In the post-war years, collective bargaining meant that wages rose as productivity improved. Ordinary people were treated with respect, were able to save, children led better lives than their parents, people owned houses, and had pensions for some dignity in retirement.

But since the 1970s, and the neo-liberal experiment, wages have stagnated but profits have soared. Unbalanced and unregulated globalisation has allowed the rich to plunder developing nations while keeping wages down at home.

As a result, people in Europe and the USA expect their kids to be poorer than they are, work longer hours, and take fewer holidays - saddled with debt if they get a degree.

Electing a Government committed to equality isn't enough, although it's certainly better than the alternative.

Labour did a lot to promote equality - the minimum wage, tax credits, sure start - lots of good policies.
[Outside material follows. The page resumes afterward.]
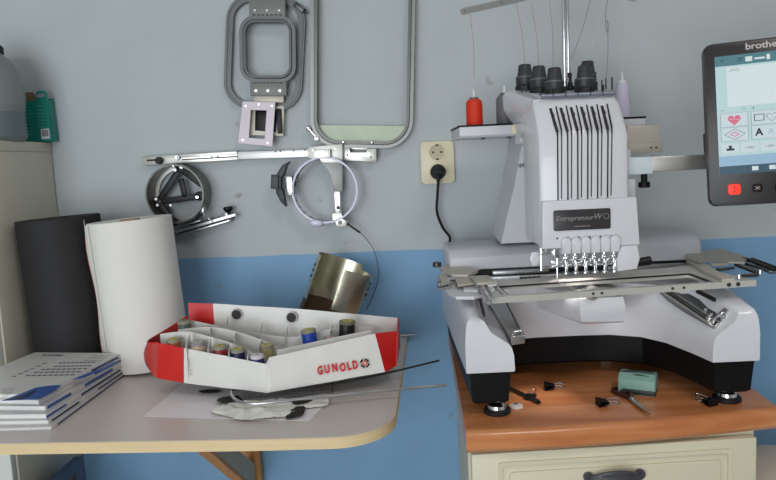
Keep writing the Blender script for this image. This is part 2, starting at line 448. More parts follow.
# pale bin right of the cabinet
bx_, bt_ = .655, .585
BMx = Matrix.Translation((bx_, -.36, 0))
t = thing('waste_bin', (bx_, -.36, 0), 'pale grey rounded bin just right of the cream drawer cabinet', 'bin')
build('bin_body', MB().lathe([(0, 0), (.12, 0), (.125, .01), (.133, bt_-.075), (.129, bt_-.073), (.0, bt_-.073)], 40, BMx), mat('bin_grey_plastic', (176, 172, 168), .4), t)
build('bin_lid', MB().lathe([(0, bt_-.072), (.133, bt_-.072), (.137, bt_-.066), (.136, bt_-.05), (.112, bt_-.022), (.068, bt_-.006), (.0, bt_)], 40, BMx), mat('bin_lid_plastic', (204, 190, 174), .35), t)

# framed picture stored under the table, leaning on the cupboard side
pf = at(80, 456, x=-.872)
hp = pf.z
lean = math.atan2(.03, hp)
fm = Matrix.Translation((-.842, pf.y, 0)) @ Matrix.Rotation(-lean, 4, 'Y')
t = thing('picture_frame', fm, 'dark blue-grey framed picture standing under the table against the cupboard', 'picture frame')
mb = MB(); o = [(0, 0), (-.36, 0), (-.36, hp), (0, hp)]; w_ = .028
i_ = [(-w_, w_), (-.36+w_, w_), (-.36+w_, hp-w_), (-w_, hp-w_)]
mb.prism(o, -.014, .004, 'X', .002, hole=i_)
build('frame', mb, mat('frame_blue_grey', (80, 98, 124), .45), t, local=True)
build('picture', MB().box((-.008, -.352, .02), (-.004, -.02, hp-.02)), mat('picture_brown', (120, 92, 78), .6, var=.25, vs=6), t, local=True)
# ------------------------------------------------------------ embroidery machine (local frame: origin on the worktop)
mach = thing('embroidery_machine', MW, 'white six-needle embroidery machine standing on the cherry wood worktop', 'embroidery machine')
def mp(name, mb, m, parent=None, **k): return build(name, mb, m, parent or mach, local=True, **k)
# U-shaped base: outline with outward normals, inner edge curving into the arms
inner = [(.137, -.245), (.128, -.19), (.112, -.12), (.085, -.075), (.035, -.050), (-.02, -.046), (-.10, -.046), (-.145, -.052), (-.172, -.085), (-.175, -.16), (-.178, -.245)]
outer = [(-.256, -.245), (-.257, -.1), (-.257, .21), (.25, .21), (.250, .04), (.232, -.1), (.212, -.245)]
def offs(P, dist):
    out = []; n = len(P)
    for i in range(n):
        a = Vector(P[i-1]); b = Vector(P[i]); c = Vector(P[(i+1) % n])
        n1 = Vector(((b-a).y, -(b-a).x)).normalized(); n2 = Vector(((c-b).y, -(c-b).x)).normalized()
        d = n1+n2; d = d/max(.35, d.dot(n1)) if d.length > .01 else n1
        k = dist[i] if isinstance(dist, (list, tuple)) else dist
        out.append(tuple(b-d*k))
    return out
loop = inner+outer
ni = len(inner)
area2 = sum(loop[i-1][0]*loop[i][1]-loop[i][0]*loop[i-1][1] for i in range(len(loop)))
sgn = 1 if area2 > 0 else -1
# the front top of each arm is rounded, most on its inner edge
lv = [(.078, .001, .001), (.082, 0, 0), (.105, .001, 0), (.117, .004, 0), (.124, .009, .0), (.133, .022, .001), (.142, .035, .002), (.151, .041, .004), (.160, .046, .009), (.167, .056, .019)]
secs = []
for z, a, b in lv:
    d = []
    for i, p in enumerate(loop):
        isin = i < ni
        front = p[1] < -.24
        k = a if isin else b
        if isin and -.17 < p[0] < .11 and p[1] > -.13: k = min(a, .004)
        if front: k = (a+b)*.35
        if p[1] > .2: k = 0
        d.append(sgn*k)
    # separate side and front insets: move the points by hand
    q = []
    for i, p in enumerate(loop):
        x, y = p; isin = i < ni; s_ = 1 if x > 0 else -1
        fr_ = p[1] < -.24
        if isin:
            if -.17 < x < .11 and y > -.13: y += min(a, .008)*.6
            else:
                x += s_*a
        else:
            if y < .2: x -= s_*b*.6
        if fr_: y += b*.9
        tt = max(0, min(1, (p[1]+.245)/.165)); rise = 0 if z < .11 else (.022*min(1, (z-.11)/.014) if z < .145 else .022-.012*(z-.145)/.022)
        q.append((x, y, z+rise*tt))
    secs.append(q)
mp('base_cover', MB().loft(secs), M_white, ang=.7)
sk = offs(loop, sgn*.006)
s2 = offs(loop, sgn*.010)
mb = MB(); mb.loft([[(x, y, .022) for x, y in offs(loop, sgn*.016)], [(x, y, .027) for x, y in s2], [(x, y, .0785) for x, y in sk]])
mp('base_skirt', mb, M_black, ang=.5)
# adjustable feet
for fx, fy in ((-.204, -.214), (.180, -.205), (-.2, .15), (.2, .15)):
    mb = MB(); M = Matrix.Translation((fx, fy, 0))
    mb.lathe([(0, .0), (.020, .0), (.0225, .002), (.0225, .006), (.019, .009), (0, .009)], 28, M)
    f = mp('foot', mb, M_rubber)
    mb = MB(); mb.lathe([(0, .009), (.016, .009), (.0145, .014), (.008, .018), (.006, .019), (.006, .034), (0, .034)], 24, M)
    mp('foot_screw', mb, M_chrome, f)
# slots in the arms' tops
for pts in ([(478, 292), (484, 315)], [(697, 291), (715, 300)]):
    a = al(*pts[0], z=.176); b = al(*pts[1], z=.170)
    mp('arm_slot', MB().tube([a, b], 0, prof=[(-.003, -.002), (.003, -.002), (.003, .002), (-.003, .002)], up=(0, 0, 1)), M_dark)
# guide rails on the inner shoulders of the arms: flat metal channels
def plate(pts, th, lip):
    a, b, c, d = pts                     # front inner, front outer, back outer, back inner
    n = (b-a).cross(d-a).normalized(); n = n if n.z > 0 else -n
    return a, b, c, d, n
for sx, fi, fo, bo, bi in ((-1, al(524.5, 336, y=-.228), al(511, 338, y=-.232), al(488, 303, y=-.09), al(508, 302, y=-.09)),
                           (1, al(714, 331, y=-.225), al(731, 315, y=-.212), al(684, 287, y=-.08), al(655, 290, y=-.08))):
    a, b, c, d, n = plate((fi, fo, bo, bi), 0, 0)
    lift = .007 if sx > 0 else .001
    q = lambda u, v, h: (a.lerp(b, u)).lerp(d.lerp(c, u), v)+n*(h+lift)
    g = MB(); g.loft([[q(0, v, -.014), q(0, v, .0), q(1, v, .0), q(1, v, -.014)] for v in (0, .5, 1)])
    r = mp('arm_rail', g, M_steel if sx < 0 else mat('rail_grey_steel', (128, 130, 134), .35, .8), ang=.4)
    g = MB()
    for u0, u1, h in ((.0, .07, .003), (.30, .36, .002)) if sx > 0 else ((0, .08, .002), (.92, 1, .002)):
        g.loft([[q(u0, v, 0), q(u0, v, h), q(u1, v, h), q(u1, v, 0)] for v in (0, 1)])
    mp('rail_lip', g, M_alu, r, ang=.4)
    g = MB(); u0, u1 = (.09, .17) if sx > 0 else (.10, .14)
    g.loft([[q(u0, v, -.002), q(u0, v, .0006), q(u1, v, .0006), q(u1, v, -.002)] for v in (.03, 1)])
    mp('rail_groove', g, M_dark, r, ang=.4)
    g = MB(); f = q(.5, .0, 0); yv = (d-a).normalized(); xv = (b-a).normalized()
    F3 = Matrix((xv, yv, n)).transposed().to_4x4(); F3.translation = q(0, 0, 0); wl = (b-a).length
    g.box((0, -.004, -.012), (wl, 0, .002), .001, M=F3); g.box((wl*.08, .002, 0), (wl*.22, .016, .010), .001, M=F3); g.box((wl*.70, -.003, -.004), (wl*.92, .008, .008), .001, M=F3)
    g.cyl((wl*.08, .006, .006), (wl*.92, .006, .005), .003, n=12, M=F3)
    if sx > 0: g.box((wl*.4, -.006, -.012), (wl*.55, -.002, .006), .001, M=F3); g.box((0, .010, .0), (wl*.35, .014, .014), .001, M=F3)
    mp('rail_clamp', g, M_chrome, r)
    g = MB(); g.cyl((wl*.45, .035, -.001), (wl*.45, .035, .003), .003, n=12, M=F3); mp('rail_screw', g, M_chrome, r)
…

But their folly was to believe in a 'light touch' to all sorts of regulation - from the regulation of banks, through to employment rights.

When they had the chance - to build strong unions who would have acted as a brake on excess - they missed the chance by failing to repeal the anti-union laws, or soft peddling on employment rights such as temporary agency workers legislation and information and consultation laws.
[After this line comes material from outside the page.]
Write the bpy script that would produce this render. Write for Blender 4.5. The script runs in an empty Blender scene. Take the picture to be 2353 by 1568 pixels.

That's why rebuilding strong unions, underpinning collective bargaining, is a vital part of creating a modern, equal, socially just society.

It's the only way to make sure that the profits of growth are shared around.

The role of global solidarity

But before we can rebuild it, we've got to defend it.

That's why we must show solidarity with the workers of Wisconsin, Ohio, Indiana and the other states where collective bargaining is now under attack.

The Governor of Wisconsin, Scott Walker, was - and still is - being bank-rolled by some of the super rich.

People like the Koch Bothers, multi-billionaires who have set up front organisations such Americans For Prosperity, front organizations for the right wingers and cranks in the Tea Party.

It is their agenda that Walker is promoting and it won't just rest in the USA.

As I said, one of the reasons we set up Workers Uniting was to fight back against global capital, The Koch Brothers own companies around the world - but importantly they own paper mills in the USA and here in the UK.

And it is not just the name of the manufacturer - it is no longer the brand - it's the money. Global financial companies, hiding in the shadows

Rebuilding collective bargaining in a globalised economy is not possible without global solidarity.

We can't win in one country if the market is global, or when our employers are global corporations - that is why we need to fight back.

That's why supporting our brothers and sisters in Wisconsin is vital.

That's why the TUC General Secretary Brendan Barber went to see the US Ambassador today to register our protest at what is happening in Wisconsin and elsewhere in the USA. And it's why we're all here tonight.

We stand ready to heed the call of our fellow trade unionists in the US, just as we stand by our colleagues in Egypt, Tunisia, in Burma and in Colombia and Mexico.

Whether it's lobbying Prime Ministers and Presidents or demonstrating on the streets, we must all play our part to help those in struggle - to win union rights and win back collective bargaining.

We need to make sure that our activists and our branches know what is happening in other countries so that when they need our help we can give it, and so that when they come for us, as they surely will, we know what to expect.

From Warrington to Wisconsin - we are fighting back. From Ipswich to Illinois - the resistance has started.

Collectively, solidarity is our only strength - the strength of working people - with your help we will surely win through.